For history, scenery and a distinctly American taste of culture, begin your road trip on I-90 and take exit 131 for the Badlands Scenic Byway. As you travel through the Black Hills, make sure to stop at Wall Drug, Custer State Park and Mount Rushmore. And keep your eyes peeled for bison – they’re notoriously bad at following traffic rules, as seen here on the road to Wind Cave National Park.

Downeast Maine

You won’t be traveling north – at least not according to Mainers – if you head out on Coastal Route 1, also known as the Lobster Trail. Starting in Kittery –where you might drop by Bob’s Clam Hut for a bit of sustenance -- the road hugs the rocky coastline “down east” through quaint New England fishing villages like Belfast and Rockland.

Blue Ridge Parkway

The 469-mile drive that connects two national parks – Shenandoah in Virginia to the Great Smoky Mountains in North Carolina – is the most visited road controlled by the U.S. National Parks System. Starting at Front Royal in Virginia, travel along Skyline Drive to Luray Caverns and on south to the Natural Bridge and into North Carolina, where you can stop in Asheville before seeing the attractions of the Great Smoky Mountains.

Pacific Coast Highway

You can opt to drive California’s longest highway north to south or south to north along the often -dramatic Pacific coastline. Either way, it’s 653 miles from Dana Point in Orange County to Leggett in Mendocino County. Key attractions as you wind your way along the coast include Malibu, San Simeon, San Luis Obisbo, Big Sur, Monterey, the Golden Gate Bridge and the Mendocino Headlands. Hardcore road trippers will extend the coastal drive beyond the PCH from San Diego all the way to the Redwood Forest on Route 101 past Mendocino.

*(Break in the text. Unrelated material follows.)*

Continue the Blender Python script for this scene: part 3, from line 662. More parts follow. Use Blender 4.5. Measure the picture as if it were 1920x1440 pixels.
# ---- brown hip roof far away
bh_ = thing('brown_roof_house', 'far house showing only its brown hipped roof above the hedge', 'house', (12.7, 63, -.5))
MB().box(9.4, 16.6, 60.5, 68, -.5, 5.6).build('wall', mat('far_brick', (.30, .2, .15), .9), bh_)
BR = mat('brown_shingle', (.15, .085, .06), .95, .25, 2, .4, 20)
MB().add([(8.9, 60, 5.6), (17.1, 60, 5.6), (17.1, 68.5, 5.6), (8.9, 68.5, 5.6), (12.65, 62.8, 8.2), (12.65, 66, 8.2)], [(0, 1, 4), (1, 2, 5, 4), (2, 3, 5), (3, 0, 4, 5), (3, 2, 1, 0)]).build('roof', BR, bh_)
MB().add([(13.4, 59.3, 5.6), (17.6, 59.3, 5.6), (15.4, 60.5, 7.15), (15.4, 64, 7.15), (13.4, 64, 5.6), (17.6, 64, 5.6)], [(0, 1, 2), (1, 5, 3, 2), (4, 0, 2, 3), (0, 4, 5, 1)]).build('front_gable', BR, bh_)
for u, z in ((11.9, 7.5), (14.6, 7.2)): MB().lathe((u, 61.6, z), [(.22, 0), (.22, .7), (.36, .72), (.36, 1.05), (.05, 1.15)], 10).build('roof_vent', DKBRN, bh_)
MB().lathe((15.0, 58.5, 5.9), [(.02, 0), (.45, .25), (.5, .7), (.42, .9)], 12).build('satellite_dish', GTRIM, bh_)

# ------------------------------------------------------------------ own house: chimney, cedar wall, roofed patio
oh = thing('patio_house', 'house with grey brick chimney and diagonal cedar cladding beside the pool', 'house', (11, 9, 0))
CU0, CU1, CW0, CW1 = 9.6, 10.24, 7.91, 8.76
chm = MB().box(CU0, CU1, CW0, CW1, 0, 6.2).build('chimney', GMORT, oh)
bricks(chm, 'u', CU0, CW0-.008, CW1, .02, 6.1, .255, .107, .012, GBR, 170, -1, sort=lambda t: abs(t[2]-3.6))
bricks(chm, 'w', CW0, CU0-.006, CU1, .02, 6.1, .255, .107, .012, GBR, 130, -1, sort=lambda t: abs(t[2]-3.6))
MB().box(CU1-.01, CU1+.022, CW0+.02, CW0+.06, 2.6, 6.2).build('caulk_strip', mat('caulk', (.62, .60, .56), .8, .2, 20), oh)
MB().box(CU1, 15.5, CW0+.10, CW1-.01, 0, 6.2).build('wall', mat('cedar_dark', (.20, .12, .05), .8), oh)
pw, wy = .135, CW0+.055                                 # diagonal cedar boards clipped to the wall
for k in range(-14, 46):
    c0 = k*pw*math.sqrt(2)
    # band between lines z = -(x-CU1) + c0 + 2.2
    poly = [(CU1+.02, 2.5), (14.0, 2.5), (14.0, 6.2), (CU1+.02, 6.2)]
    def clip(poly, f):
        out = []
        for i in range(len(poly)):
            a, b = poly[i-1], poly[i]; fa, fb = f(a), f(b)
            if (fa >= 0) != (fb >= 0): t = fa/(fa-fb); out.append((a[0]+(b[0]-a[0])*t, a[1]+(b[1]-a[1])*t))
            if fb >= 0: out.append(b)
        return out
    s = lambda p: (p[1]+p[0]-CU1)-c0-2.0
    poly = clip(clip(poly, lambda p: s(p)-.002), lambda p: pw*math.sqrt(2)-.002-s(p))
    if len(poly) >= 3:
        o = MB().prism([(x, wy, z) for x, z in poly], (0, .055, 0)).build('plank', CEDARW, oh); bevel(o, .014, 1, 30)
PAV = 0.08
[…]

Jackson, Wyoming to Glacier, Montana

You could make the drive from Jackson, Wyoming to Glacier National Park inMontana in a single day, but why would you? Take a week and make as many stops as possible in Big Sky Country where you’ll enjoy some of the most stunning and diverse landscape features anywhere in America – from the steep cliffs and racing rivers of the Grand Tetons to the geysers and wildlife of Yellowstone and the dramatic falls and glacial formations of Glacier.

Outer Banks

Take this drive while you still can. North Carolina’s Route 12, also known as the Outer Banks Scenic Highway, has suffered a beating during the past decade of extreme weather, with hurricanes washing away swaths of roadway. The route starts at Bodie Lighthouse in the north and passes the narrow spits of land that make up the barrier islands protecting North Carolina’s mainland from the Atlantic Ocean. Sights along the way include the Oregon Inlet, Pea Island Wildlife Refuge and the historic Hatteras Lighthouse, where the highway continues as a boat -the Hatteras Ferry is part of Route 12 and crosses Pamlico Sound to join up with the road again on Ocracoke Island.

Hana Coastline

The 59-mile highway around the eastern side of Maui between Kahului crosses black sand beaches, waterfalls and 59 bridges. Some stops you may want to make include 'Ohe'o Gulch (Seven Sacred Pools), the Pipiwai Trail, and Waimoku Falls at Haleakala National Park, Hana Lava Tube, and the Ho'okipa lookout where you can view Maui’s famed surfers taking the waves.

Olympic Peninsula

Set out from Seattle for a 300-plus-mile road trip west across the Olympic Peninsula. You’ll enjoy gorgeous scenery and many stopping points for hikes. Within the Olympic National Park itself, you can drive through the lush Hoh Rainforest, one of the largest temperate rainforests in the U.S.

Route 66

At over 2,500 miles, Route 66 is the quintessential cross-country road trip. Though travel on the Mother Road peaked in the 1940s and 1950s before the Interstate Highway system was established, you can still follow the tire treads of so many who came before. While there are countless sights as you journey between Chicago and Los Angeles, ending on the Santa Monica Pier, Route 66 may be most famous for its quirky roadside attractions like the Cadillac Ranch in Texas, the World’s Largest Catsup Bottle in Oklahoma, and this giant sculpture of Abe Lincoln on a wagon in his hometown of Springfield, Illinois.

Overseas Highway

This 150-mile drive from Miami through the Florida Keys on an the iconic Route 1 is famous from countless car commercials and movie chases. The Overseas Highway, as it’s often called, crosses 42 bridges, including the Seven-Mile bridge over Pigeon Key, shown here. Though you could complete the entire ride in under four hours, the fun of this trip is taking in the life of the Keys themselves – from the Pennekamp Coral Reef Park to Key Largo’s Dolphin Research Center to the many delicious foods the area has made famous, like fried conch and Key lime pie.